7 HHM resumeren de kwestie van het gezantschap naar Frankrijk. Zij achten de bezending wenselijk, maar een besluit over de deputatie van personen wordt uitgesteld.

8 Overste Gent stuurt d.d. Soest [in Westfalen] 13 maart kopieën van een briefwisseling tussen hem en de Kleefse raden over de handelwijze van Soest [in Westfalen] tegen edelman Knippinck. Deze zou in strijd met de privileges van de stad enkele handwerkslieden naar de Soester Börde hebben gebracht. Vanwege het algemeen belang vraagt Gent HHM om richtlijnen.
Op advies van Z.Exc. en de RvS besluiten HHM de Kleefse raden te vragen hoe de kwestie ervoor staat en ondertussen te regelen dat Soest hiervan geen schade ondervindt.

9 Beaumont bericht dat Soranzo tevredener is over de resolutie van eergisteren dan over het eerdere besluit.
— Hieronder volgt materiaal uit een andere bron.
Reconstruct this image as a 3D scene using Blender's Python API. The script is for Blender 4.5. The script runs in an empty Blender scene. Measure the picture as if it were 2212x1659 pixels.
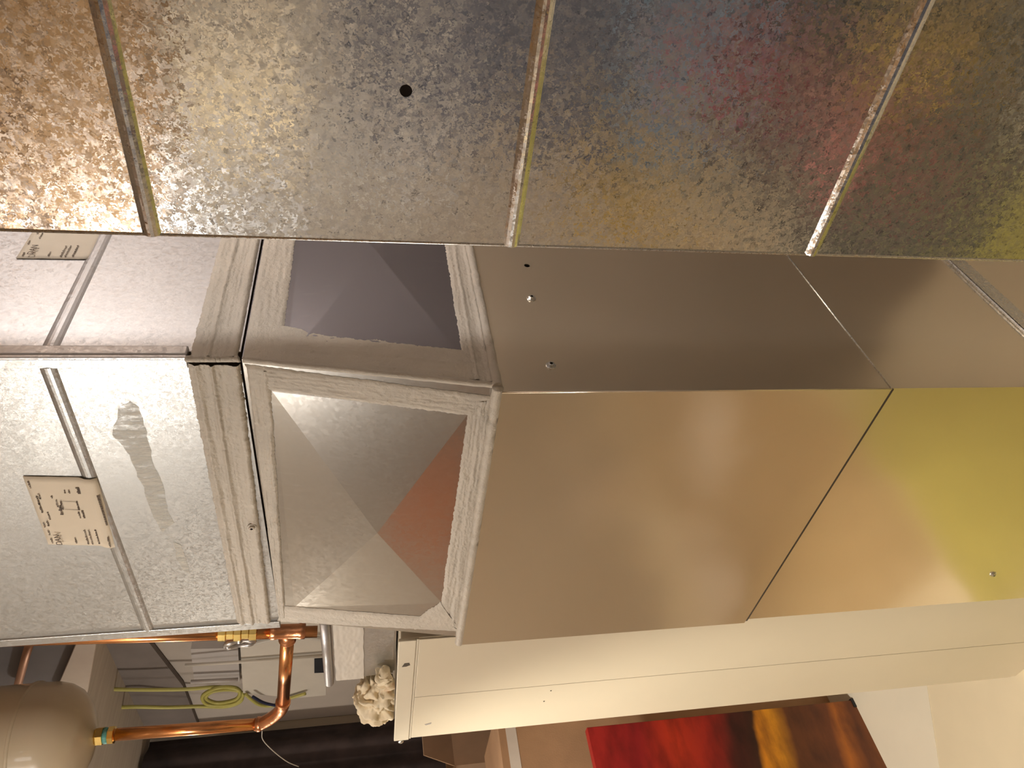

Soranzo houdt echter vast aan volledige restitutie van de schepen en alle ingeladen goederen, zonder onderscheid in de eigenaren te maken. Indien men hiermee niet akkoord gaat, verzoekt hij tenminste de verkoop van de vijandelijke goederen op te schorten of deze bepaling uit de resolutie te schrappen.
HHM besluiten geen veranderingen in de resolutie aan te brengen.

10 HHM schrijven de Admiraliteit in Amsterdam zo spoedig mogelijk twee oorlogsschepen gereed te maken voor de ambassadeurs die naar de koningen van Zweden en Polen gaan.

1 Het conceptantwoord is geïnsereerd in S.G. 3186.
2 Geïnsereerd in S.G. 3186 en gedrukt in: Aitzema, S. & O. kwarto II, 235-236/folio I, 594.